Me and my boyfriend have been together for one year and one month. A week into the relationship, I went on a night out and a work colleague bumped into me. We were both very drunk and he kissed me. He works in a different office to me and we barely see each other. We never brought this up again or spoke about it, I didn’t tell my partner because it seemed minor and it wasn’t an affair. I didn’t carry on speaking or entertaining this man.
Fast forward to 3 weeks ago, my boyfriend overheard a conversation which has nothing to do with me and in his head makes it about me and my work colleague. It’s actually about someone else, but he says to me did you kiss this person. I said ‘no where are you getting this information from’ as I had even forgotten it had happened. He said just tell me the truth and I said yes I did I’m sorry it was a drunken mistake and it was over a year ago.
Things have been perfect with us this year, all year we have had a lovely relationship. He is now telling me that I am evil and that I have cheated on him and that everyone should know that I am a cheat. He then messaged the man to ask for details, embarrassing me at work.
We decided to try to sort things out between each other, I have been crying non-stop. Last Saturday was my Christmas Work party and I happened to see said colleague. I spoke to him briefly to see if he was okay and to clear the air. I told my partner that I spoke to him very briefly, and he has told me that that is extremely disrespectful and that I should have ignored him. He keeps bringing it up even though he’s told me that we can work past it and although I feel absolutely awful for what I’ve done if he can’t forgive me, I can’t keep trying to make this work. I feel as though I am climbing up a growing mountain with no end in sight, if he can’t forgive me I’d like to be told so I can leave him alone.
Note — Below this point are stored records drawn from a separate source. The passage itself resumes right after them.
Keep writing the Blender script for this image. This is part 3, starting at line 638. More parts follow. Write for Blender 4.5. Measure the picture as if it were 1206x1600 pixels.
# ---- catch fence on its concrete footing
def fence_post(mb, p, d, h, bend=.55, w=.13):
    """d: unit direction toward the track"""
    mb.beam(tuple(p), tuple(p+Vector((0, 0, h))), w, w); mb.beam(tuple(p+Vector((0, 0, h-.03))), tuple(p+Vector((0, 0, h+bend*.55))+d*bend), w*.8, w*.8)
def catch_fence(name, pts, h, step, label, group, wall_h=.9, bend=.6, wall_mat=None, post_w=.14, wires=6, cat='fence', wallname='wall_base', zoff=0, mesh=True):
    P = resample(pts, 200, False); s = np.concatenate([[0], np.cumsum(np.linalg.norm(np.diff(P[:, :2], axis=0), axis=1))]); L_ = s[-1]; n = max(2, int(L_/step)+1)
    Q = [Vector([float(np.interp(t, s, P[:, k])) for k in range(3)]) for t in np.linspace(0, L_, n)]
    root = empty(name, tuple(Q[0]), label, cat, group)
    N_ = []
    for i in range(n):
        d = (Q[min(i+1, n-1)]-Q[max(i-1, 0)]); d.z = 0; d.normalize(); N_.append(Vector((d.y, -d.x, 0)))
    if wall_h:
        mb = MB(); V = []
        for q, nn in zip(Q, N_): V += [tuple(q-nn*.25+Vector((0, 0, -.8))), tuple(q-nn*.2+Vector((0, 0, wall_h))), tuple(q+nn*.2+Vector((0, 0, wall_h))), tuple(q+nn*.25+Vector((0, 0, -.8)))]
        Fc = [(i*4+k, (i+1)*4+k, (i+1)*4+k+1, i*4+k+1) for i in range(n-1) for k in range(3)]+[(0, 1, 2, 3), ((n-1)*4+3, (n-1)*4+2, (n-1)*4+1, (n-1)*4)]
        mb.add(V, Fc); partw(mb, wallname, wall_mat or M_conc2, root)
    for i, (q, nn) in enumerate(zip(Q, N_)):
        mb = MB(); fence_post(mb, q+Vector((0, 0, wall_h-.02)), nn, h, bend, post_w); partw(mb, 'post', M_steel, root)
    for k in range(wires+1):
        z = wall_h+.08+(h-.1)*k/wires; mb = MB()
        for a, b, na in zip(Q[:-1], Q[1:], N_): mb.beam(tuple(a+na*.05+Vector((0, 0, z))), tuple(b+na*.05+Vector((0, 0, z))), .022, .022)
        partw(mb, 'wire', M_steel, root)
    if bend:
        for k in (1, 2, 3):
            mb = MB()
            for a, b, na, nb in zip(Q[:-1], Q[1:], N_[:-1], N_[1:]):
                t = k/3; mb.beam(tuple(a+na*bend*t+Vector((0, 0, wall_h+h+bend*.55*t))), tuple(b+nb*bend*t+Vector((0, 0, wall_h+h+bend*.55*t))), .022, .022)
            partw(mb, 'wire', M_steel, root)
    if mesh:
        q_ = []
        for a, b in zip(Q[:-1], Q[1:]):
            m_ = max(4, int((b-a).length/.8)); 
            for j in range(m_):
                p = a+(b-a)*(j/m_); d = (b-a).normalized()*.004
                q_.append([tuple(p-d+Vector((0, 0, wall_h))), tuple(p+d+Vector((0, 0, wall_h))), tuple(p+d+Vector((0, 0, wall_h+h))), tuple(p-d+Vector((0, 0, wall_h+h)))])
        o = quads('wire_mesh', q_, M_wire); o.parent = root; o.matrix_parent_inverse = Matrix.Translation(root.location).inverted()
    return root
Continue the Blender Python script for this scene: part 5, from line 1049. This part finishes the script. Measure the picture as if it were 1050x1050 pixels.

We have been fine with each other this week and decided we both want this relationship and want to fix things. This morning, I called him to see if he would like to see me today and he told me that he is not ready to see me again properly and go back to how things were. He again told me I am evil and that I have made a massive mistake. He continues to tell me how much of a bad person I am and how he’s not sure if he can forgive me. I feel as though he is stringing me on and although I am the one in the wrong I now feel like he is becoming abusive . Has anyone been in a similar situation and can anyone offer me any advice because I’m not happy. If I say to him that I want to leave the relationship he will turn round and say that you’re the one that cheated on me, and of course walk away from all your problems, don’t confront the problem head-on . Please help me this is breaking me.